Everyone exchanges, eats, exchanges some more, and eats some more cookies at
Christmas. Both Lou Siebert Pappas' The
Christmas Cookie Book and Betty
Crocker's Cooky Book reissue lay out enough tempting recipes to
keep up with the demand. Grunes and Van Vynckt's Very
Merry Cookie Party provides plenty of tack for holiday cookie
exchanges. If Christmas
means candy, then Pappas' companion volume to the cookie book above, The
Christmas Candy Book, walks home confectioners through the
sparkling hard work of holiday candymaking. Every home baker needs an encyclopedic
baking book.
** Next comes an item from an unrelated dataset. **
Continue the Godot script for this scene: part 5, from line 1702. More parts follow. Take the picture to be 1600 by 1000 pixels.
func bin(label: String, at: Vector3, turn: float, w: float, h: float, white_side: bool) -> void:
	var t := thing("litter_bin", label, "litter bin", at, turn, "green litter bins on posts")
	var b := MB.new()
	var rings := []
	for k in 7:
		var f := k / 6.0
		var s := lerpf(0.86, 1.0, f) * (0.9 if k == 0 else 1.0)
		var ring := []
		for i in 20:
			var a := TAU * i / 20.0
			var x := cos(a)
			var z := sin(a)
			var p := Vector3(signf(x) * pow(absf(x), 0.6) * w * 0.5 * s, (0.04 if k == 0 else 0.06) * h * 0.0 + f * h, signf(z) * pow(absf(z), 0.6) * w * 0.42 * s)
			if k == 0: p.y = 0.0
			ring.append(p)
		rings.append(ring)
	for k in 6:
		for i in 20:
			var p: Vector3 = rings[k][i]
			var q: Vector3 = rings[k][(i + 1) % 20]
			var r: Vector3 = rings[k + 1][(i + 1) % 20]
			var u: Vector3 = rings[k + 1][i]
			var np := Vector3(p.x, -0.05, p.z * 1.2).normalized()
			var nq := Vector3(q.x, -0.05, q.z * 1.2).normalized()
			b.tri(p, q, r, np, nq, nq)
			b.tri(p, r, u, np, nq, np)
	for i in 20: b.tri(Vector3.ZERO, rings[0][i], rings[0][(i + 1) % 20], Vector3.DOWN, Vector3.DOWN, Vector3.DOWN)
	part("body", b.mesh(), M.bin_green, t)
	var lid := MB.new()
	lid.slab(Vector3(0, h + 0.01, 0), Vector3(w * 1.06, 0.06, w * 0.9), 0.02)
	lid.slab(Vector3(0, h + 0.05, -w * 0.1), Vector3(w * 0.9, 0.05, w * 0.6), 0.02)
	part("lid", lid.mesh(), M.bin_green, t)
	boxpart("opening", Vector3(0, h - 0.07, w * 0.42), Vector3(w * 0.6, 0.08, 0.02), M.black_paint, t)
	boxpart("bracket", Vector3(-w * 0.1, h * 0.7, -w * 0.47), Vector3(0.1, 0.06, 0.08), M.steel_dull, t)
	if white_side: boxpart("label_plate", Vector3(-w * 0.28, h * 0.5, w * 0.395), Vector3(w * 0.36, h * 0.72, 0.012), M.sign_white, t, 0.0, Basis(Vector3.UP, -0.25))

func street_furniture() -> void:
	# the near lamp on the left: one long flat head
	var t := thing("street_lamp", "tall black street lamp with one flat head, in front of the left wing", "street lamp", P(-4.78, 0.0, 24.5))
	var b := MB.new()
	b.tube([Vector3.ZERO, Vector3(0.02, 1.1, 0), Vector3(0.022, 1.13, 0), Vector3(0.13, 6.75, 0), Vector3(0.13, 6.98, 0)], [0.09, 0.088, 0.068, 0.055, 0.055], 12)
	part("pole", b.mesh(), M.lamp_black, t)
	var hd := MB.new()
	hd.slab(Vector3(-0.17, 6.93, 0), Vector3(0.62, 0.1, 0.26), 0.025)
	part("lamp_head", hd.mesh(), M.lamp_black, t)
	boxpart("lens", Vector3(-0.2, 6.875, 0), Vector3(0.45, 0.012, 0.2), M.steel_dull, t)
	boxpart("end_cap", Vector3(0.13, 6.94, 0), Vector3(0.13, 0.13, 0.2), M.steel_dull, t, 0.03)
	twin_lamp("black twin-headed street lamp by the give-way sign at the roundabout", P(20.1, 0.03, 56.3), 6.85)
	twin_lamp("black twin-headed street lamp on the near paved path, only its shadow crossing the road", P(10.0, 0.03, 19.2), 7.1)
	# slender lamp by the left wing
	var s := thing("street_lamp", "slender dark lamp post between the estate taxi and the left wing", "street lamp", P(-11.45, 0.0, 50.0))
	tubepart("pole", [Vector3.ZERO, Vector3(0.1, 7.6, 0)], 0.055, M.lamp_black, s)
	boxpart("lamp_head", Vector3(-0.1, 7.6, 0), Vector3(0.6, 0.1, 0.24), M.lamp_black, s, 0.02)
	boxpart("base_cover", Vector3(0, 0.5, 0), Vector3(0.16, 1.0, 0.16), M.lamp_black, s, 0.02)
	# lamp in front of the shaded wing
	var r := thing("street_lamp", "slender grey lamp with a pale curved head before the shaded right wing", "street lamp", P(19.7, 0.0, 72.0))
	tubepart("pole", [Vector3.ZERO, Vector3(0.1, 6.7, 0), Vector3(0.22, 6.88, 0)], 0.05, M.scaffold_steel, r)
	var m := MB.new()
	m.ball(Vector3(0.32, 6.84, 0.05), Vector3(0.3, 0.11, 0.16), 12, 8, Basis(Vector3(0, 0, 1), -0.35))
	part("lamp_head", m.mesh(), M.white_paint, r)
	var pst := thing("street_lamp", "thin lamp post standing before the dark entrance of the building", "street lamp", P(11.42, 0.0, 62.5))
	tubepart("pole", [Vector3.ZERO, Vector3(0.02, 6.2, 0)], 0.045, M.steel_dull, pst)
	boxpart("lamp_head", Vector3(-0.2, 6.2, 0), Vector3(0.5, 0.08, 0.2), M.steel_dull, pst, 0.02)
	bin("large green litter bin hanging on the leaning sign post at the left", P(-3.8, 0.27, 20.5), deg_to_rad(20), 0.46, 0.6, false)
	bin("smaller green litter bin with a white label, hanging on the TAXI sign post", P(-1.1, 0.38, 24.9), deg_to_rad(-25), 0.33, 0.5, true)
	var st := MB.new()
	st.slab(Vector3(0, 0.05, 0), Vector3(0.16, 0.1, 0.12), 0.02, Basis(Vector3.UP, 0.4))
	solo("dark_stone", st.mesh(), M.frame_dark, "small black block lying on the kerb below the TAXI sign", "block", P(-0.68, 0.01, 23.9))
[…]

The three I turn to again and again are Martha
Stewart's Baking Handbook, Rose Levy Beranbaum's The
Pie and Pastry Bible, and, the mother of them all, Julia Child's
Baking
With Julia. Bakers who aspire to Tante Kringle's oven will
appreciate Annie Rigg's darling Christmas
Cupcakes, and Karen DeMasco's The
Craft of Baking.
Collectibles.
The
stuff we surround ourselves with informs the living in our home as nothing else
does. What we collect not only speaks to us, it speaks of us. The writers and
editors of Better Homes and Gardens Collector's Style and Collections: Projects and Ideas understand this, and pack these volumes
with display ideas from streamlined to fussy. Retro style is on display in Magnificent
Obsessions, where notable collectors display and discuss their
prides and joys. If any area contained therein grabs your interest, Abbeville's collectible volumes about
collectibles include salt
and pepper shakers, vintage
tv lamps, matchbooks,
ugly neckties, and snow globes. Smart collectors stay informed with price
guides. One of the fundamental collections in our urban home is matinee cowboy
memorabilia, and Box
Office Buckaroos, Roy Rogers and Dale Evans Toys and Memorabilia and Hakes's
Guide to Cowboy Collectibles not only keep us apprised on
appraisals, but inspire us by informing us of must-haves. Those
pricing guides and inspirational volumes are invaluable when scavenging flea
markets, tag sales, auctions, and online. Titles addressing flea-market style
include Mary Randolph Carter's American
Junk, Kitchen
Junk, and Big
City Junk; and Martha Stewart
Living's Good Things From Tag Sales and Flea Markets.
Design. Nothing is more beautiful than a design book,
but nothing requires greater discernment that choosing and gifting a design
volume. It does a disservice to design to treat its treatises as props; give,
and in your own home display, those that mean something within the household. We
discussed some stunners in the inaugural gift
books column, including Living
With Wine and Class
Act: William Haines: Legendary Hollywood Decorator. These deserve their
coffee tables and pin spots, as do Andrée
Putman: Complete Works and Edith
Head: The Fifty Year Career of Hollywood's Greatest Costume Designer. Industrial
Chic memorializes the less grandiose but inarguably pivotal influence
of industrial design by examining its key accomplishments. Sills and Huniford's
Dwellings
celebrates living with design in a compact, but no less high-style, volume. The
concept and execution of home design do not get more fundamental than Home
Delivery: Fabricating the Modern Dwelling, the companion volume to
a MOMA exhibition
that addressed housing, or any of Dover's
collections of historical blueprints, such as 500
Small Houses of the Twenties. But perhaps the most thoughtful design
book for homekeepers is the postwar novel Mr.
Blandings Builds His Dream House, whose charms are so universal it
has inspired a classic film and countless readers, homekeepers, and dreamers.